Where Information Was Unclear

I was also forced to make a judgement call with regards to “Away In A Manger”, one of the most classic of Christmas hymns today.  It was first published in 1885, by an anonymous source, but this version only included the first and second verses.  The third was written in the early years of the 1900’s, by John T. McFarland.  We have placed the hymn by its earlier date in the chart.

The information for “All Poor Men and Humble” was difficult to obtain, possibly because the hymn is still under copyright.  It appeared in hymnals somewhere around the year 1960, and consequently we have used that as our date.  Conceivably, the author might have written, or even published it, some years before it found its way into contemporary hymn books.  Anyone who can shed further light on the topic is encouraged to comment below.

Christmas hymns from past ages add a great touch to historical unit studies at this time of year. We’ve compiled a FREE chart showing how Christmas classics fit in with historical eras.

The Christmas Hymns of Tomorrow

My chart carries us only as far as the 1900’s.  It is true that fewer hymns are being written today than in the past.  But it is also true that of the wonderful collection of hymns from the 1700’s, almost 7000 were written by three individuals—Charles Wesley, Isaac Watts, and John Newton.

We cannot expect that the world will get better before Christ returns.  We can’t count on thousands or millions of hymn writers in the coming century.  But three?  Surely, we might find three.
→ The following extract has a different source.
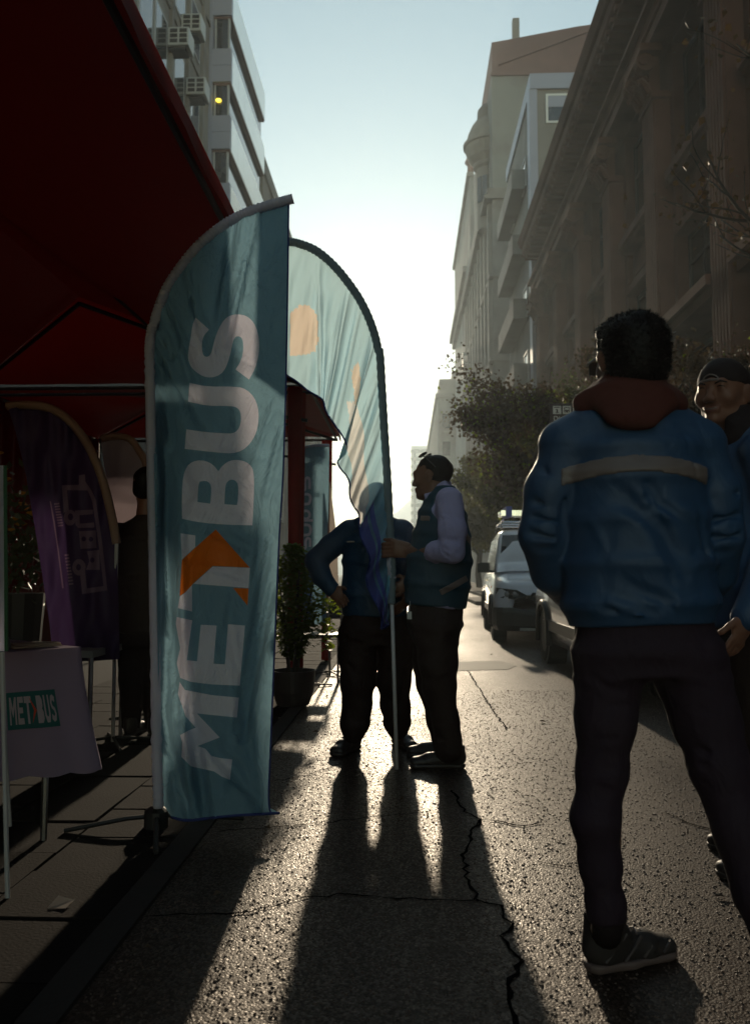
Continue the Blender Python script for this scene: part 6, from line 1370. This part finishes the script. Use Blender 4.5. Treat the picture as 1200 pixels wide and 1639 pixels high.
# ------------------------------------------------------------------ street furniture on the right
def bus_sign():
    X0, X1, Y = 2.66, 3.5, 15.6; z1 = PX(890, 646, Y)[2]; t = thing('street_sign', 'dark street sign with white pictograms above the blue jacket shoulder', 'sign', (3.55, Y, 0)); mk = M('sign_white', (.75, .72, .70), .5, .05); ms = M('sign_face', (.05, .025, .025), .5, .1)
    obj('pole', MB().tube([(3.57, Y, 0), (3.57, Y, z1 + .05)], .035, 8), m_blackmetal, t); obj('board', MB().box((X0, Y - .02, z1 - 1.1), (3.54, Y + .02, z1)), ms, t, bevel=.008)
    y = Y - .024
    for i, x in enumerate((X0 + .06, X0 + .24)): p = obj('pictogram', MB().box((x, y - .003, z1 - .20), (x + .15, y, z1 - .05)), mk, t)
    b = MB(); b.box((X0 + .125, y - .006, z1 - .17), (X0 + .15, y - .003, z1 - .11)); b.box((X0 + .11, y - .006, z1 - .125), (X0 + .15, y - .003, z1 - .11)); b.box((X0 + .105, y - .006, z1 - .18), (X0 + .17, y - .003, z1 - .168)); b.box((X0 + .08, y - .006, z1 - .085), (X0 + .19, y - .003, z1 - .07)); obj('numeral', b, ms, t)
    b = MB(); x = X0 + .265; b.box((x, y - .006, z1 - .175), (x + .10, y - .003, z1 - .075)); p = obj('bus_mark', b, ms, t); b = MB(); b.box((x + .015, y - .009, z1 - .125), (x + .085, y - .006, z1 - .09)); b.box((x + .015, y - .009, z1 - .165), (x + .03, y - .006, z1 - .15)); b.box((x + .07, y - .009, z1 - .165), (x + .085, y - .006, z1 - .15)); obj('bus_mark', b, mk, t)
    b = MB(); x = X0 + .43; b.box((x, y - .003, z1 - .16), (x + .015, y, z1 - .09)); b.lathe((x + .10, y, z1 - .13), [(.0, 0), (.05, 0), (.05, .004), (0, .004)], 12, ax=(0, -1, 0)); b.box((x + .17, y - .003, z1 - .14), (x + .26, y, z1 - .12)); obj('pictogram', b, mk, t)
    for txt, x, z, s in (('Día', X0 + .065, z1 - .325, .125), ('hábil', X0 + .27, z1 - .325, .125), ('1 - 5', X0 + .075, z1 - .46, .11)):
        cu = bpy.data.curves.new('text', 'FONT'); cu.body = txt; cu.size = s; cu.extrude = .002; o = bpy.data.objects.new('text', cu); COL.objects.link(o); dg = bpy.context.evaluated_depsgraph_get(); me = bpy.data.meshes.new_from_object(o.evaluated_get(dg)); bpy.data.objects.remove(o)
        q = obj('lettering', me, mk, t); q.rotation_euler = (math.pi / 2, 0, 0); q.location = (x - 3.55, -.026, z)
bus_sign()
c = V3(3.75, 31, .13); t = thing('litter_bin', 'dark litter bin with a pale label near the tree trunks behind the vest wearer', 'bin', tuple(c)); b = MB(); b.lathe(tuple(c), [(0, .0), (.22, .0), (.24, .1), (.25, .95), (.27, .97), (.27, 1.02), (.2, 1.05), (0, 1.06)], 16); obj('drum', b, m_blackmetal, t); obj('label_plate', MB().box((3.6, 30.74, .5), (3.9, 30.76, .75)), m_plastic, t); obj('rim_band', MB().lathe(tuple(c), [(.275, 1.0), (.285, 1.0), (.285, 1.06), (.275, 1.06)], 16), m_plastic, t)

# ------------------------------------------------------------------ trees
m_bark = M('bark', (.06, .045, .036), .95, .35, 8, .6, 20, stretch=(1, 1, .3))
def leaf_m(name, col, tc, t=.45): return M(name, col, .5, .35, .9, 0, spec=.35, trans=t, tcol=tc)
m_lf1 = leaf_m('plane_leaf', (.075, .075, .022), (.14, .13, .025), .4); m_lf2 = leaf_m('brown_leaf', (.075, .05, .028), (.10, .062, .025), .35); m_lf3 = leaf_m('fresh_leaf', (.10, .14, .02), (.30, .38, .03), .5)
def tree(x, y, h, seed, label, n, spread, leaf, lsize, base=.45, lean=(0, 0), bare=0., fresh=.0, group='street trees along the right pavement'):
    r = np.random.RandomState(seed); rr = random.Random(seed); t = thing('street_tree', label, 'tree', (x, y, .13), group); tr = MB(); tips = []
    def limb(p, d, L, rad, lev):
        k = 7; pts = [np.array(p)]; dd = unit(d)
        for i in range(k): dd = unit(dd + V3(rr.gauss(0, .13), rr.gauss(0, .13), rr.gauss(0, .08) + (.05 if lev else .02))); pts.append(pts[-1] + dd * L / k)
        rs = [rad * (1 - .55 * i / k) for i in range(k + 1)]; (trunk if lev == 0 else tr).tube(pts, rs, 8 if lev < 2 else 5)
        if lev >= 3: tips.extend(pts[2:]); return
        m_ = (6, 4, 4)[lev]
        for i in range(m_):
            u = rr.uniform(base if lev == 0 else .35, 1.0); j = min(k - 1, int(u * k)); q = pts[j] + (pts[j + 1] - pts[j]) * (u * k - j); a = rr.uniform(0, 6.28) if lev else i * 2 * math.pi / m_ + rr.uniform(-.5, .5)
            ax = unit(dd * .65 + V3(math.cos(a), math.sin(a), rr.uniform(.0, .5)) * (1.0 if lev == 0 else .8)); limb(q, ax, L * rr.uniform(.45, .68) * (spread if lev == 0 else 1), rs[j] * .58, lev + 1)
        if lev >= 1: tips.extend(pts[4:])
    trunk = MB(); limb(V3(x, y, .12), V3(lean[0], lean[1], 1), h * .62, .035 * h ** .75 + .03, 0)
    obj('trunk', trunk, m_bark, t, smooth=True); obj('branches', tr, m_bark, t, smooth=True, kind='stuff')
    T = np.array(tips); ix = r.randint(0, len(T), n); C = T[ix] + r.randn(n, 3) * np.array([.22, .22, .17]) * (h / 8)
    cl = np.sin(T[:, 0] * 2.1 + seed) * np.sin(T[:, 1] * 1.7) * np.sin(T[:, 2] * 2.3 + 1); keep = (cl[ix] > -.55 + bare) | (r.rand(n) < .12); C = C[keep]; n = len(C)
    a = r.randn(n, 3); a[:, 2] -= .5; a /= np.linalg.norm(a, axis=1)[:, None]; b = np.cross(a, r.randn(n, 3)); b /= np.linalg.norm(b, axis=1)[:, None]; nn = np.cross(a, b); L = lsize * (.6 + .8 * r.rand(n, 1)); W = L * .42
    V = np.stack([C, C + a * L * .35 + b * W + nn * L * .08, C + a * L, C + a * L * .35 - b * W + nn * L * .08], 1).reshape(-1, 3); me = mesh_np('crown', V, np.arange(n * 4).reshape(n, 4))
    me.materials.append(leaf); me.materials.append(m_lf3); me.polygons.foreach_set('material_index', (r.rand(n) < fresh).astype(np.int32)); obj('crown', me, [], t, kind=None)
tree(4.9, 9.2, 7.8, 3, 'sparse street tree whose thin twigs hang over the top right corner', 1500, 1.2, m_lf2, .085, base=.5, lean=(-.06, -.10), bare=.5, fresh=.0)
tree(4.6, 15.5, 6.6, 4, 'thinly leaved brownish street tree behind the hooded person', 11000, .7, m_lf2, .075, base=.4, bare=.3, fresh=.02)
tree(4.6, 21.5, 7.4, 5, 'brownish street tree with a few fresh shoots beside the street sign', 20000, .7, m_lf2, .085, base=.35, bare=.15, fresh=.09)
tree(4.5, 28.0, 8.2, 6, 'dense dark street tree above the litter bin', 34000, .7, m_lf1, .10, base=.3, bare=.0, fresh=.06)
tree(4.6, 36.0, 8.8, 7, 'dense hazy street tree before the turreted tower', 34000, .66, m_lf1, .12, base=.28, bare=.0)
tree(4.7, 45.0, 9.2, 8, 'rounded hazy street tree farther along the row', 28000, .6, m_lf1, .14, base=.25, bare=.0)
tree(4.9, 57.0, 9.8, 9, 'tall hazy street tree at the bright end of the row', 24000, .55, m_lf1, .17, base=.25, bare=.0)
tree(-.1, 120.0, 8.0, 12, 'small wispy tree against the sky beside the far white tower', 5000, .7, m_lf1, .24, base=.3, bare=.1, group='far trees at the end of the street')
tree(2.4, 150.0, 8.0, 13, 'low bushy tree at the far end of the roadway', 8000, .8, m_lf1, .34, base=.2, group='far trees at the end of the street')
So make the study of hymns a part of your study of history.  It is one of the most helpful, educational, and godly topics you can find.  And as you read these great hymns, encourage your students to make their own attempts—feeble, perhaps, at first, but growing stronger with each effort.  Encourage them to write.  Because the children of today, reading the Christmas hymns of yesterday, will write the Christmas hymns of tomorrow.